En mi artículo anterior (22-3-2012) reflexioné sobre la transformación de la función del intelectual en las sociedades europeas contemporáneas. Señalé que esta figura emergió en contextos sociales donde no existía la especialización científica de nuestra época y donde la mayor parte de la ciudadanía poseía un bajo nivel educativo.

La transformación social que implicó la generación de comunidades epistémicas especializadas, la  adquisición de mayores niveles educativos  y el consiguiente empoderamiento ciudadano propio de las sociedades europeas actuales modificó el papel del intelectual, quien pasó a ocupar una posición más modesta como generador de opinión pública, al lado de los periodistas y los investigadores sociales.

¿Cuál es la situación en República Dominicana? ¿Se ha modificado también en nuestra sociedad el papel del intelectual?

Como en otras latitudes, la intelectualidad dominicana desempeña una función crítica modesta, pero debido a razones totalmente diferentes.

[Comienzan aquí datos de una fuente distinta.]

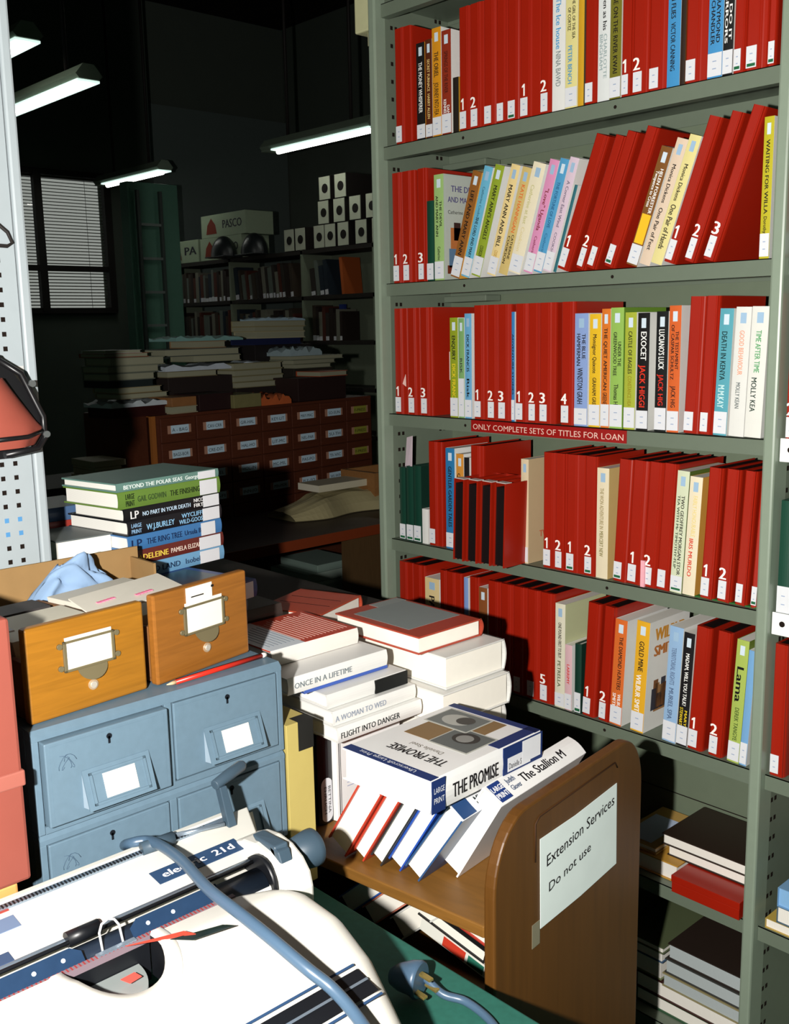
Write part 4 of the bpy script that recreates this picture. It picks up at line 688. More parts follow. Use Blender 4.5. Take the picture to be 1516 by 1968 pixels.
# ---------------------------------------------------------------- blue-grey steel card cabinet
BL = mat((100, 124, 140), .45, .4, 0, .10, 90, alb=0.85); BLD = mat((66, 88, 108), .6, .3, alb=0.85); SLOT = mat((18, 22, 28), .8, .1)
CARD = paper((235, 230, 215), .9)
CX = -1.10; y0c, y1c = .443, .797
kb = thing('card_index_cabinet', 'blue-grey steel card index cabinet of four drawers behind the typewriter', 'cabinet', (CX, y0c, E-.447))
Wc = y1c-y0c; UH = .128
for u in range(2):
    zt = -u*UH
    m = MB(); b = .009
    m.box(-.40, -.0202, 0, .0018, zt-UH+.001, zt-.002, BL); m.box(-.40, -.0202, Wc-.0018, Wc, zt-UH+.001, zt-.002, BL); m.box(-.40, -.0202, .002, Wc-.002, zt-UH+.001, zt-.115, BL); m.box(-.40, -.398, .002, Wc-.002, zt-UH+.001, zt-.002, BL)
    for (a, c_) in ((0, .008), (Wc/2-.005, Wc/2+.005), (Wc-.008, Wc)): m.box(-.02, 0, a, c_, zt-UH+.001, zt-.0121, BL, .0008)
    m.box(-.0199, -.0001, .0082, Wc-.0082, zt-UH+.001, zt-UH+.010, BL)
    m.prism([(0, 0, zt-.012), (0, 0, zt-.006), (-.006, 0, zt), (-.40, 0, zt), (-.40, 0, zt-.0018), (-.0199, 0, zt-.0018), (-.0199, 0, zt-.012)], (0, Wc, 0), BL)
    m.box(-.03, -.021, .003, Wc-.003, zt-UH+.003, zt-.003, SLOT)
    m.build('housing', kb)
    for k in range(2):
        ya = .0095+k*(Wc/2-.003); yb = ya+Wc/2-.0165; za = zt-UH+.0115; zb = zt-.0135
        out = .011 if (u == 0 and k == 0) else .0015
        m = MB(); m.box(-.019 if out < .005 else -.019, out, ya, yb, za, zb, BL, .0015)
        m.box(out-.0002, out+.0003, ya+.006, yb-.006, za+.005, zb-.005, BL)
        dr = m.build('drawer', kb)
        # keyhole
        yk = (ya+yb)/2; m = MB(); zk = zb-.012
        m.tube([(out, yk, zk), (out+.0012, yk, zk)], .0035, SLOT, 10); m.box(out, out+.0012, yk-.0015, yk+.001, zk-.009, zk, SLOT); m.build('keyhole', dr)
        # wedge shaped pull with card
        pw = .088; ph = .046; yp = yk-pw/2+.006; zp = za+.012
        m = MB()
        A = [(out, yp, zp+ph), (out, yp+pw, zp+ph), (out+.017, yp+pw-.006, zp), (out+.017, yp+.006, zp)]
        m.prism([(out, yp, zp+ph), (out+.017, yp+.004, zp), (out, yp, zp)], (0, .0012, 0), mat((170, 190, 205), .35, .5, alb=.62))  # left fin lighter than its twin: its lit look is in the colour
        m.prism([(out, yp+pw, zp+ph), (out+.017, yp+pw-.004, zp), (out, yp+pw, zp)], (0, -.0012, 0), BL)
        m.hexa([(out+.015, yp, zp), (out+.017, yp, zp), (out+.017, yp+pw, zp), (out+.015, yp+pw, zp), (out-.001, yp, zp+ph), (out+.001, yp, zp+ph), (out+.001, yp+pw, zp+ph), (out-.001, yp+pw, zp+ph)], BL)
        pl = m.build('label_pull', dr)
        def fp(fy, fz, l): return (out+.0172-.016*fz+l, yp+pw*fy, zp+ph*fz+l*.3)
        m = MB()
        for (a, c_, e, f) in ((.08, .92, .10, .16), (.08, .92, .84, .90), (.08, .12, .1, .9), (.88, .92, .1, .9)):
            m.hexa([fp(a, e, 0), fp(c_, e, 0), fp(c_, e, .0018), fp(a, e, .0018), fp(a, f, 0), fp(c_, f, 0), fp(c_, f, .0018), fp(a, f, .0018)], BL)
        m.hexa([fp(.27, .2, 0), fp(.75, .2, 0), fp(.75, .2, .0008), fp(.27, .2, .0008), fp(.27, .8, 0), fp(.75, .8, 0), fp(.75, .8, .0008), fp(.27, .8, .0008)], CARD)
        m.build('label_card', dr)
        if k == 0:
            m = MB()
            for q in range(5):
                a_ = q*1.3; cy_, cz_ = ya+.026, zb-.028; m.tube([(out+.0004, cy_+.012*math.cos(a_+t_*.5)*(1-.13*t_), cz_+.009*math.sin(a_*2+t_*.6)) for t_ in range(6)], .00035, BLD, 5)
            m.build('scuff_mark', dr)
m = MB(); m.box(-.395, -.004, .002, Wc-.002, -2*UH-.0875, -2*UH, BLD, .002); m.build('plinth', kb)

# two wooden catalogue drawers standing on the cabinet
WDL = dict(rough=.35, spec=.45, noise=.30, scale=7, kind='woodx', alb=0.46)
def wood_drawer(label, ya, xa, yb, xb, h, col, cards, tall_card):
    p = Vector((xa, ya, E-.4455)); q = Vector((xb, yb, E-.4455)); u = (q-p); L = u.length; u.normalize(); n = Vector((u.y, -u.x, 0))
    r = thing('card_tray', label, 'card tray', p, axes=(u, -n, (0, 0, 1)))   # local x along the front, y backwards
    WM = mat(col, **WDL)
    m = MB(); m.box(0, L, 0, .014, 0, h, WM, .003); f = m.build('front', r)
    for x in (.006, L-.014):
        m = MB(); m.box(x, x+.008, .014, .262, .004, h-.045, mat((120, 80, 45), .6, .3, kind='wood'), .001); m.build('side', r)
    m = MB(); m.box(.006, L-.006, .014, .262, .001, .006, mat((120, 80, 45), .6, .3, kind='wood')); m.build('bottom', r)
    m = MB(); m.box(.014, L-.014, .254, .262, .006, h-.055, mat((120, 80, 45), .6, .3, kind='wood')); m.build('back', r)
    # brass label frame
    BR = mat((150, 138, 104), .35, .5, .35, alb=.6); fx = L*.29; fw_ = L*.43; fz = h*.45; fh = h*.33
    m = MB()
    for (a, b, c_, e) in ((fx, fx+fw_, fz, fz+.003), (fx, fx+fw_, fz+fh-.003, fz+fh), (fx, fx+.004, fz, fz+fh), (fx+fw_-.004, fx+fw_, fz, fz+fh)): m.box(a, b, -.003, 0, c_, e, BR, .0005)
    n_ = 14; m.prism([(fx+fw_*.28, -.001, fz)]+[(fx+fw_*(.55-.29*math.cos(math.pi*i/n_)), -.006*math.sin(math.pi*i/n_)-.001, fz-.016*math.sin(math.pi*i/n_)) for i in range(n_+1)], (0, .0008, 0), BR)
    for a in (fx-.004, fx+fw_+.004):
        for z in (fz+.006, fz+fh-.005):
            m.tube([(a, .0, z), (a, -.0025, z)], .0035, BR, 10)
    m.build('label_frame', f)
    m = MB(); m.box(fx+.003, fx+fw_-.003, -.0015, -.0004, fz+.002, fz+fh+.004, CARD)
    if tall_card:
        m.box(fx+.006, fx+fw_*.72, -.0017, -.0005, fz+fh, fz+fh+.024, CARD); m.box(fx+.014, fx+.036, -.0022, -.0016, fz+fh+.010, fz+fh+.0115, INK); m.box(fx+.05, fx+.054, -.0022, -.0016, fz+fh+.017, fz+fh+.020, INK)
    m.build('label_card', f)
    m = MB(); m.tube([(L*.52, .001, h*.24), (L*.52, -.0015, h*.24)], .0065, mat((185, 160, 130), .35, .5, .4), 16); m.tube([(L*.52, -.001, h*.24), (L*.52, -.003, h*.24)], .0042, mat((230, 220, 205), .35, .5, .6), 12); m.build('rod_end', f)
    k = 0
    for (ya_, yb_, hh, cc_, tilt) in cards:
        m = MB(); m.hexa([(.016, ya_, .007), (L-.016, ya_, .007), (L-.016, yb_, .007), (.016, yb_, .007), (.016, ya_+tilt, hh), (L-.016, ya_+tilt, hh), (L-.016, yb_+tilt, hh), (.016, yb_+tilt, hh)], paper(cc_, .85))
        m.build('card_block', r)
    return r
wl = wood_drawer('left honey-coloured wooden catalogue drawer standing on the steel cabinet', .452, -1.118, .612, -1.133, .115, (200, 134, 40), ((.03, .14, .085, (225, 220, 200), .03), (.185, .235, .08, (60, 56, 56), .012)), False)
wr = wood_drawer('right reddish wooden catalogue drawer standing on the steel cabinet', .626, -1.132, .790, -1.164, .119, (192, 122, 48), ((.03, .225, .080, (220, 215, 200), .02),), True)
# long white card lying over the right drawer
m = MB(); m.hexa([(-1.170, .560, E-.346), (-1.185, .715, E-.346), (-1.275, .715, E-.338), (-1.235, .562, E-.338), (-1.170, .560, E-.344), (-1.185, .715, E-.344), (-1.275, .715, E-.336), (-1.235, .562, E-.336)], paper((235, 230, 215), .8))
for (fy, ) in ((.585,), (.640,)):
    for q in range(5): m.box(-1.205-.002*q, -1.199-.002*q, fy+.006*q, fy+.005+.006*q, E-.3405, E-.3395, paper((225, 120, 150)))
tag(m.build('record_card'), 'white card with pink stamps lying across the wooden drawers', 'card')
m = MB(); m.box(-1.30, -1.17, .36, .463, E-.345, E-.343, paper((235, 235, 235), .8)); m.box(-1.29, -1.18, .37, .45, E-.447, E-.3455, mat((120, 85, 50), .6, .3, kind='wood')); tag(m.build('paper_tray'), 'white sheet at the left edge beside the wooden drawer', 'paper')
# open cardboard tray with a blue cloth
tr = thing('cardboard_tray', 'open brown cardboard tray behind the wooden drawers', 'box', (-1.49, .50, E-.4455)); KC = mat((176, 140, 92), .8, .1, 0, .12, 30, alb=.7)
m = MB(); m.box(.0, .078, .0, .29, .0, .001, KC); m.box(.0, .004, .0, .30, .0, .105, KC); m.box(.004, .078, .286, .29, 0, .09, KC); m.box(.004, .078, 0, .004, 0, .085, KC); m.build('tray_body', tr)
m = MB(); P = []
for i in range(25):
    a = i/24; row = []
    for j in range(25):
        b = j/24; dx = (a-.5)*2; dy = (b-.5)*2; rr_ = max(0, 1-dx*dx*.9)*max(0, 1-dy*dy*.95)
        fold = .010*math.sin(7*dy+5*dx)*math.cos(3*dx-2*dy)+.005*math.sin(15*dx-11*dy)
        row.append((-1.448+.028*dx+.012*rr_+fold*.6, .665+.070*dy+fold*.5, E-.44+.108*rr_**.55+fold*rr_))
    P.append(row)
CLT = mat((150, 180, 215), .7, .2, 0, .08, 20, alb=.75); m.grid(P, CLT); m.box(-1.474, -1.425, .60, .73, E-.4442, E-.435, CLT); tag(m.build('blue_cloth'), 'crumpled light blue cloth stuffed in the cardboard tray', 'cloth')
# pencil
pc = thing('pencil', 'red and black striped pencil lying on the steel cabinet top', 'pencil', (-1.121, .632, E-.4425), axes=((.0, 1, 0), (-1, 0, 0), (0, 0, 1)))
pc.rotation_euler = (0, 0, math.radians(93.5)); 
m = MB(); m.tube([(0.013, 0, 0), (.155, 0, 0)], .0036, mat((190, 40, 25), .35, .5), 6); m.box(.014, .154, -.001, .001, .0028, .0036, INK); m.build('barrel', pc)
m = MB(); m.tube([(0, 0, 0), (.013, 0, 0)], [.0005, .0034], mat((215, 180, 140), .6, .2), 8); m.build('sharpened_tip', pc)
m = MB(); m.tube([(.155, 0, 0), (.162, 0, 0)], .0036, paper((230, 225, 215)), 8); m.build('end_cap', pc)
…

La sociedad dominicana ha carecido  de un proceso gestor de comunidades epistémicas especializadas, aunque  ha servido de escenario para el surgimiento de figuras  con líneas de investigación definidas y epistémicamente productivas. Por otra parte, la mayoría de los segmentos poblacionales de la sociedad dominicana continúa adoleciendo de bajos niveles educativos y de poco empoderamiento ciudadano.

La ausencia de comunidades especializadas estimula a muchas personas educadas a opinar,  llenando una parte del vacío cognoscitivo provocado por la ausencia de estas comunidades, pero dejando muchas problemáticas carentes de un requerido tratamiento analítico.

El bajo nivel educativo de la población favorece ¨la delegación de la crítica¨ en personas a las que se percibe -desde la perspectiva de esta población- con una facultad o un don especial para analizar los problemas.

A pesar de estas circunstancias que parecen fomentar la labor intelectual, la sociedad dominicana ha adolecido históricamente de modelos de desarrollo económico excluyentes y de una cultura ancestralmente autoritaria. Esto se muestra en la historia de la acumulación y concentración dominicana de la riqueza y, gracias a ella, en la creación de una red de compromisarios y dependientes adscritos a estas redes de sumisión con la subsiguiente dependencia ideológica que conlleva.

La intelectualidad dominicana no es ajena a esta situación. Adscrita muchas veces a esta red clientelar, no es de extrañar la excesiva toma de partido de la intelectualidad dominicana. Por momentos, parece imposible la crítica realmente independiente. Por el contario, el análisis sesgado a favor de un proyecto político particular ocupa el espacio de la auténtica crítica.

A esta situación contribuye la precariedad de espacios del disenso. En aquellas sociedades donde se ha desarrollado la función del intelectual independiente existe una estructura social que facilita esta función, porque la misma se encuentra legitimada socialmente en el contexto de una sociedad abierta. Por el contrario, en sociedades con espacios cerrados, o de tradición autoritaria, la función del crítico independiente se encuentra amenazada por la posibilidad real de que éste sea económica y socialmente excluido.

En una sociedad donde la concentración de la riqueza se encuentra en pocas manos y donde las instituciones naturales de la labor intelectual  -universidades, periódicos, emisoras de radio y televisión, etc.- funcionan como mecanismos de legitimación de las pocas corporaciones que han logrado concentrar la riqueza, una crítica puede implicar el cierre de los espacios para la realización personal del intelectual.

En un escenario semejante, la intelectualidad dominicana se encuentra con las condiciones subjetivas para desempeñar la función de ¨conciencia crítica¨ de la sociedad, pero arrojada a condiciones materiales que lo impiden. Esta contradicción contribuye a la generación de la posición tradicionalmente titubeante de la intelectualidad dominicana con respecto a las instancias de poder. Su formación, perfil y sensibilidad le reclama asumir la función de constituirse en una voz crítica. Su condición real le frena o le restringe, haciéndole desempeñar su función a medias. Con esta situación, se alimenta el círculo de la cultura autoritaria de la que el intelectual debería ser una especie de némesis.